### Goal:
Output the data exactly, with every line intact.

---------- Recorded information ----------

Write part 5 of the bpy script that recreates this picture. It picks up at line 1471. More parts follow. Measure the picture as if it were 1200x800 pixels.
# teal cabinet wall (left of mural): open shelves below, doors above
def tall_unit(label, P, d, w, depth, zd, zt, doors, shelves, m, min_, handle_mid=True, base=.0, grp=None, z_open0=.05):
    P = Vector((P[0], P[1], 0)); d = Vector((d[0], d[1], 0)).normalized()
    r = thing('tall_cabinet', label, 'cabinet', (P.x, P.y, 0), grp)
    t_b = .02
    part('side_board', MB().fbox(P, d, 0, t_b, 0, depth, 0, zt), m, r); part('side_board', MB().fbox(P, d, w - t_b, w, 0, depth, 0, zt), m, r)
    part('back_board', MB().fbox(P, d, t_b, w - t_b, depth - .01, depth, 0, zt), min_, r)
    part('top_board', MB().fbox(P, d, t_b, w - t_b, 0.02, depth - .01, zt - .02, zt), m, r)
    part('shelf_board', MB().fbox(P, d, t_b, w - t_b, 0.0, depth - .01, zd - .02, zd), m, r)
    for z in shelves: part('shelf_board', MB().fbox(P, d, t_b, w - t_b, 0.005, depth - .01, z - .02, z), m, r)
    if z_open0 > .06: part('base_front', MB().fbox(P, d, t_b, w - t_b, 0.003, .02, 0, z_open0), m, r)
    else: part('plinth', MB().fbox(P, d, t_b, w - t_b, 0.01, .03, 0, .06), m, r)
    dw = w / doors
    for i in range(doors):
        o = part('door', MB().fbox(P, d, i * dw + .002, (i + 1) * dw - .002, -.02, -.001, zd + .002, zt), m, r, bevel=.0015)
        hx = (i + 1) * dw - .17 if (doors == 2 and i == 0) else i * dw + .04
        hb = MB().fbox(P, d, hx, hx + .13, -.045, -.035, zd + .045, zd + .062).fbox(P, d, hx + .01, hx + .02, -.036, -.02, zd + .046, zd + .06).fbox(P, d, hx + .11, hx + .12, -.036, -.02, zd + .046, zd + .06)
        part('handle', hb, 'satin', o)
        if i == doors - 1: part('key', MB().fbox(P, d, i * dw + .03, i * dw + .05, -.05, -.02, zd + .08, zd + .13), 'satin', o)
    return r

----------

### Problem solution:
Write part 5 of the bpy script that recreates this picture. It picks up at line 1471. More parts follow. Measure the picture as if it were 1200x800 pixels.
# teal cabinet wall (left of mural): open shelves below, doors above
def tall_unit(label, P, d, w, depth, zd, zt, doors, shelves, m, min_, handle_mid=True, base=.0, grp=None, z_open0=.05):
    P = Vector((P[0], P[1], 0)); d = Vector((d[0], d[1], 0)).normalized()
    r = thing('tall_cabinet', label, 'cabinet', (P.x, P.y, 0), grp)
    t_b = .02
    part('side_board', MB().fbox(P, d, 0, t_b, 0, depth, 0, zt), m, r); part('side_board', MB().fbox(P, d, w - t_b, w, 0, depth, 0, zt), m, r)
    part('back_board', MB().fbox(P, d, t_b, w - t_b, depth - .01, depth, 0, zt), min_, r)
    part('top_board', MB().fbox(P, d, t_b, w - t_b, 0.02, depth - .01, zt - .02, zt), m, r)
    part('shelf_board', MB().fbox(P, d, t_b, w - t_b, 0.0, depth - .01, zd - .02, zd), m, r)
    for z in shelves: part('shelf_board', MB().fbox(P, d, t_b, w - t_b, 0.005, depth - .01, z - .02, z), m, r)
    if z_open0 > .06: part('base_front', MB().fbox(P, d, t_b, w - t_b, 0.003, .02, 0, z_open0), m, r)
    else: part('plinth', MB().fbox(P, d, t_b, w - t_b, 0.01, .03, 0, .06), m, r)
    dw = w / doors
    for i in range(doors):
        o = part('door', MB().fbox(P, d, i * dw + .002, (i + 1) * dw - .002, -.02, -.001, zd + .002, zt), m, r, bevel=.0015)
        hx = (i + 1) * dw - .17 if (doors == 2 and i == 0) else i * dw + .04
        hb = MB().fbox(P, d, hx, hx + .13, -.045, -.035, zd + .045, zd + .062).fbox(P, d, hx + .01, hx + .02, -.036, -.02, zd + .046, zd + .06).fbox(P, d, hx + .11, hx + .12, -.036, -.02, zd + .046, zd + .06)
        part('handle', hb, 'satin', o)
        if i == doors - 1: part('key', MB().fbox(P, d, i * dw + .03, i * dw + .05, -.05, -.02, zd + .08, zd + .13), 'satin', o)
    return r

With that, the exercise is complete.